▶ Requirement:
Gather up the lines that contain "wide".

▶ Provided material:
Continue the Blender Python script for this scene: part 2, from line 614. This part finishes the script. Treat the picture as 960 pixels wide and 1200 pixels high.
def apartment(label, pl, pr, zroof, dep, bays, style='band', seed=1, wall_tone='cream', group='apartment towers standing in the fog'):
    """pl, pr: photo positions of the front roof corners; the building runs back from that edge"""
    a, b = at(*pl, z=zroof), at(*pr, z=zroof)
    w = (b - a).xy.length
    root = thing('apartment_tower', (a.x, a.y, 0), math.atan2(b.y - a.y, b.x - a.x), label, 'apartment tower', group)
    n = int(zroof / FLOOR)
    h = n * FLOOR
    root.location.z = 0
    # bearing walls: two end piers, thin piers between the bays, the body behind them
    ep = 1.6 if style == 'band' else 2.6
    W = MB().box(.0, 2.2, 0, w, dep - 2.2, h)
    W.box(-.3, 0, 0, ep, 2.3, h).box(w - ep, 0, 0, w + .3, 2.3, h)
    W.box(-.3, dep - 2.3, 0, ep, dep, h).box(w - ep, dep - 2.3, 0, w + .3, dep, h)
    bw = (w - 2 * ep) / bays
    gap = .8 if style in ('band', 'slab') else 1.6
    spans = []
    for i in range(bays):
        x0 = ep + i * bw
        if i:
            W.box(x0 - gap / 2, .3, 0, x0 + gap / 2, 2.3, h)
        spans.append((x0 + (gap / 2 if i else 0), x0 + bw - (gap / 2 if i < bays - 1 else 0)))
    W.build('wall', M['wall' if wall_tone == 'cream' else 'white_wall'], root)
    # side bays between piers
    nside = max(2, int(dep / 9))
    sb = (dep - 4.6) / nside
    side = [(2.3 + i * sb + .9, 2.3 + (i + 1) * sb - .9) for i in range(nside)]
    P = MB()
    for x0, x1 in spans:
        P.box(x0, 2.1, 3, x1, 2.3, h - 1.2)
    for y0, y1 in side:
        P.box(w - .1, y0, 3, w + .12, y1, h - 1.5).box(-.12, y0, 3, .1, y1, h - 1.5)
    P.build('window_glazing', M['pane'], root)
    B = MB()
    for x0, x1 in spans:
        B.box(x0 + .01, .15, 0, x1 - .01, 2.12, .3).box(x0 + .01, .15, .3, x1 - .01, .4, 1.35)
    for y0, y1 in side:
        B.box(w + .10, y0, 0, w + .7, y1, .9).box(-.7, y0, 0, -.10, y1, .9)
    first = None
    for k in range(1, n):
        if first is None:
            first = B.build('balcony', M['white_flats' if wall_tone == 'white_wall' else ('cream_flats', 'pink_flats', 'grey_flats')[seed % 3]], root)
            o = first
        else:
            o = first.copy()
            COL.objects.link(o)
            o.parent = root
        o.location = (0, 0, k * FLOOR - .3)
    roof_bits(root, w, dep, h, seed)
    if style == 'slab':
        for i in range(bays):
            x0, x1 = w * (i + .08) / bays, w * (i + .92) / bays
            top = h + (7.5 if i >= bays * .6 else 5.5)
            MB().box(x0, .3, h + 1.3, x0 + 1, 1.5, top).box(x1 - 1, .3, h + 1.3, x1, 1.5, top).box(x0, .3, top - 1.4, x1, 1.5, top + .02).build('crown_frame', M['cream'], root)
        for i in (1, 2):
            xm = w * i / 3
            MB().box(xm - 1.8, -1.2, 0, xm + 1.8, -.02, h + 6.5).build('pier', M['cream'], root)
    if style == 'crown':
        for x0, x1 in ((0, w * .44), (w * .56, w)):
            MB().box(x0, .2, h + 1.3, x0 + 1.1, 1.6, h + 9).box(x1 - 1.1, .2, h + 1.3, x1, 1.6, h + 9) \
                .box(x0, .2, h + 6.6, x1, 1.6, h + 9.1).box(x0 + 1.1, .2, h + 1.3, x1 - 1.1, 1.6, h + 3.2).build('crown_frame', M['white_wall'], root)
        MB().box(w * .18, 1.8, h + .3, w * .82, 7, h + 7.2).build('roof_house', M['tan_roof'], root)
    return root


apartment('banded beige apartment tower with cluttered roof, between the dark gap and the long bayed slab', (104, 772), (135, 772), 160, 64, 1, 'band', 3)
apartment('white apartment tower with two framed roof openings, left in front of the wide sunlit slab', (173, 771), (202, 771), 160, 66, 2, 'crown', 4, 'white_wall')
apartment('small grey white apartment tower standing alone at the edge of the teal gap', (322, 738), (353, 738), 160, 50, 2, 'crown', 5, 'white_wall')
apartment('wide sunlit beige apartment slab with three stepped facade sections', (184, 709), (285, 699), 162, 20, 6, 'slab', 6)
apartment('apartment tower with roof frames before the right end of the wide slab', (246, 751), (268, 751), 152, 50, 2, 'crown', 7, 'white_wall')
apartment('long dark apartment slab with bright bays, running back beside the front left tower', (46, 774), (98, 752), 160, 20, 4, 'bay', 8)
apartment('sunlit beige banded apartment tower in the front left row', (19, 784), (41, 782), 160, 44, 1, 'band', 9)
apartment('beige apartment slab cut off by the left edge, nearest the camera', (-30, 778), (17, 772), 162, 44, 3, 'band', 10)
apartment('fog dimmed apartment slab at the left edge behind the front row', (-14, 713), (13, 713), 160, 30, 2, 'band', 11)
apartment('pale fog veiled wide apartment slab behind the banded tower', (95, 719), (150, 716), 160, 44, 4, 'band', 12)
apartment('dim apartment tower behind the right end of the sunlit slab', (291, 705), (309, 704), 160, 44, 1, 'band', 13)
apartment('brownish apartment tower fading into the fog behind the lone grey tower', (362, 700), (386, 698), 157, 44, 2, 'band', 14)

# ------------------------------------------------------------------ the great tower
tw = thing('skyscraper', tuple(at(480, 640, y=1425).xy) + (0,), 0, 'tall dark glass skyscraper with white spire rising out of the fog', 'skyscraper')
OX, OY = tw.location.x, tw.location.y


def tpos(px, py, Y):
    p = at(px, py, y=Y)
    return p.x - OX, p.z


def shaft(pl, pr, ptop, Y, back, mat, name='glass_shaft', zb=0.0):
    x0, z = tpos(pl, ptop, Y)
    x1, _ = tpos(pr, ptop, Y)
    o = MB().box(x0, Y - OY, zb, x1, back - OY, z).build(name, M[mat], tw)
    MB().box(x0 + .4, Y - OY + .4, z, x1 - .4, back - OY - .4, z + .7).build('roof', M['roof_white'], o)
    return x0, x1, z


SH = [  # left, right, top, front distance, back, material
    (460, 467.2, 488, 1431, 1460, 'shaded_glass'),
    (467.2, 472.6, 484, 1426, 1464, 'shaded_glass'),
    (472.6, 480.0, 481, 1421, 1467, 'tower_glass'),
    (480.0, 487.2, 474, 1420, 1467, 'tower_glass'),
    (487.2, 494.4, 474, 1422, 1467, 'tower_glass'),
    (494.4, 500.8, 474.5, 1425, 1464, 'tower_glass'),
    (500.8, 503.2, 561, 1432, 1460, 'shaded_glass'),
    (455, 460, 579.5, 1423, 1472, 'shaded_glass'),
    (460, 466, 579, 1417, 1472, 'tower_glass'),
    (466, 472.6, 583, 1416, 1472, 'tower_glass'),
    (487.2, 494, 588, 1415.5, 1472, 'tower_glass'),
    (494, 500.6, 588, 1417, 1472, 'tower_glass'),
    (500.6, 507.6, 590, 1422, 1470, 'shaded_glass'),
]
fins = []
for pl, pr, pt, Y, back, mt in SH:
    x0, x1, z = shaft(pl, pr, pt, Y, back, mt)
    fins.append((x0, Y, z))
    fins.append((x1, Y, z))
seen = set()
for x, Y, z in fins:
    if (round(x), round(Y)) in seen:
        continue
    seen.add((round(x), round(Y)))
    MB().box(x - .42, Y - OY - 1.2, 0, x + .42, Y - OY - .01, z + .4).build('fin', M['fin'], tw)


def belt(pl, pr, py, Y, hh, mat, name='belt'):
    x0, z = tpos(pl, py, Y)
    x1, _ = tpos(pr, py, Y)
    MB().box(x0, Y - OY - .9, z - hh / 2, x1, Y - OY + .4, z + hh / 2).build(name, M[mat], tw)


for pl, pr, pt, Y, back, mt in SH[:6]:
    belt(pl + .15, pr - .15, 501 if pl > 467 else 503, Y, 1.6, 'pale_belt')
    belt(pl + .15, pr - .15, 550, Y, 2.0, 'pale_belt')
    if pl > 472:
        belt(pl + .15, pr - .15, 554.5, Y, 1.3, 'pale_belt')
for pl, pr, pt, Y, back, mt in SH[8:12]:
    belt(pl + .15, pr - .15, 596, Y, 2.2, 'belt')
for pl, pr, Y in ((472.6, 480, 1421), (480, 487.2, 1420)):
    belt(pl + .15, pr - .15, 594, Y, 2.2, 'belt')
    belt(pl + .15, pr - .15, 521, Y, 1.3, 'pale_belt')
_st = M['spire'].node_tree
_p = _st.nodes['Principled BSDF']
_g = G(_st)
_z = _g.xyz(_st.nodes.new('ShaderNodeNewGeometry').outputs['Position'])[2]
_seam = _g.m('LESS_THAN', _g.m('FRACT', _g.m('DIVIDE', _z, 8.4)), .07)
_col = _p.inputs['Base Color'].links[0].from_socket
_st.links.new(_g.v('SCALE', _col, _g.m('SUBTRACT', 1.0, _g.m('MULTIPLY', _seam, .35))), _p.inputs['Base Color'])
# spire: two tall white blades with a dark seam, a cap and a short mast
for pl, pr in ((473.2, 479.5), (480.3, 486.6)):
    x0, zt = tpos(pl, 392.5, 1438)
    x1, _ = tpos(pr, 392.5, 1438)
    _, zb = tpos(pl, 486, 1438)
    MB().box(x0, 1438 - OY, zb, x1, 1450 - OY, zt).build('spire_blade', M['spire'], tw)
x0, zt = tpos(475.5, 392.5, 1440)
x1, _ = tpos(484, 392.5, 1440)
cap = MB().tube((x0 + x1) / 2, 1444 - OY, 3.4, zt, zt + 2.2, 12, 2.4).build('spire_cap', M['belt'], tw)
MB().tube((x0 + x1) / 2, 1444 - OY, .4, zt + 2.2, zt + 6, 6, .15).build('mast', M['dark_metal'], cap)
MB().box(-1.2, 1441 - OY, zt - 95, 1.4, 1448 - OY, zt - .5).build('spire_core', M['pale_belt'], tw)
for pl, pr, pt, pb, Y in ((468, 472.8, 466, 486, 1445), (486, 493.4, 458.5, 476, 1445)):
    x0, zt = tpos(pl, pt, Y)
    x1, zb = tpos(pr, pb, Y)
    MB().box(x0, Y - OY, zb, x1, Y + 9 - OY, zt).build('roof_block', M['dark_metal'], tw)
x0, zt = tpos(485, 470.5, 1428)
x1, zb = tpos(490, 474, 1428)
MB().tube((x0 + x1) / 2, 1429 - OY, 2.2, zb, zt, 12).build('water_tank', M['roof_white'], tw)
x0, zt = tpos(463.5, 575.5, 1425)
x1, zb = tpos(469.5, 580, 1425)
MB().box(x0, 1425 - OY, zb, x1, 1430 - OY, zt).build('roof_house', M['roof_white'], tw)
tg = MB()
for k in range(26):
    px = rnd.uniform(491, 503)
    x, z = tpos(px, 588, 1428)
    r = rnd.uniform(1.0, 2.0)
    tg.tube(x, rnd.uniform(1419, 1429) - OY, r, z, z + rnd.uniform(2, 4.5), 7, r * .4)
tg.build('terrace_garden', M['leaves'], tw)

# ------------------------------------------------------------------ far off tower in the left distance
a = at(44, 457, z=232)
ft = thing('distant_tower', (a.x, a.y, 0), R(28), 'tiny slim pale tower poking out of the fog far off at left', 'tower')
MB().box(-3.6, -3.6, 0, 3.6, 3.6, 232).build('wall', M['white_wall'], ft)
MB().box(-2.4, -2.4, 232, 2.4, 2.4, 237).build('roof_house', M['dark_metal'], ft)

▶ Result of this task:
Continue the Blender Python script for this scene: part 2, from line 614. This part finishes the script. Treat the picture as 960 pixels wide and 1200 pixels high.
apartment('white apartment tower with two framed roof openings, left in front of the wide sunlit slab', (173, 771), (202, 771), 160, 66, 2, 'crown', 4, 'white_wall')
apartment('wide sunlit beige apartment slab with three stepped facade sections', (184, 709), (285, 699), 162, 20, 6, 'slab', 6)
apartment('apartment tower with roof frames before the right end of the wide slab', (246, 751), (268, 751), 152, 50, 2, 'crown', 7, 'white_wall')
apartment('pale fog veiled wide apartment slab behind the banded tower', (95, 719), (150, 716), 160, 44, 4, 'band', 12)